At CHF 13.4 million, EBIT for the Luxembourg business for the first half of 2018 fell slightly short of the level achieved in the first six months of last year (H1 2017: CHF 13.9 million), a period in which it had increased significantly. The significant decline in the volume of business to CHF 735.9 million (H1 2017: CHF 903.4 million) was due exclusively to the lower volume of premiums collected in the life business. The biggest decline was in the business with investment-type premiums, which stood at CHF 616.7 million (H1 2017: CHF 791.0 million). Partly due to currency effects, gross premiums in the highly profitable non-life business rose by 14.4 per cent to CHF 81.2 million (H1 2017: CHF 71.0 million). The net combined ratio went up by 1.2 percentage points to 90.9 per cent (H1 2017: 89.7 per cent), due to the slightly higher expense ratio. In the life business, traditional business fell by 8.3 per cent to CHF 38.0 million (H1 2017: CHF 41.4 million).

Assessment and outlook

"I can look back on an eventful first half of 2018 with satisfaction.
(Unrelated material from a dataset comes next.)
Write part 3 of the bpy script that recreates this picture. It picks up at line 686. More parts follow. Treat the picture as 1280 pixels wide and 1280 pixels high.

We are growing in the attractive non-life target segment, and in Germany the combined ratio was within the range that had been targeted for this period. Our capitalisation remains exceptionally strong, which Standard & Poor's recently recognised by upgrading our rating to 'A+' with a stable outlook. We are on track in terms of our volume of business and earnings, and so I'm looking to the second half of 2018 with great optimism. I am also very excited about the capacity for innovation being shown across the Baloise Group. Each month for the first six months of the year, we launched at least one new innovative insurance product on the market, entered into one future-focused collaboration or invested in a company. This rate of innovation clearly demonstrates that Baloise is actively addressing the challenges of tomorrow and is forging ahead with its Simply Safe strategy, working with great agility to secure future success.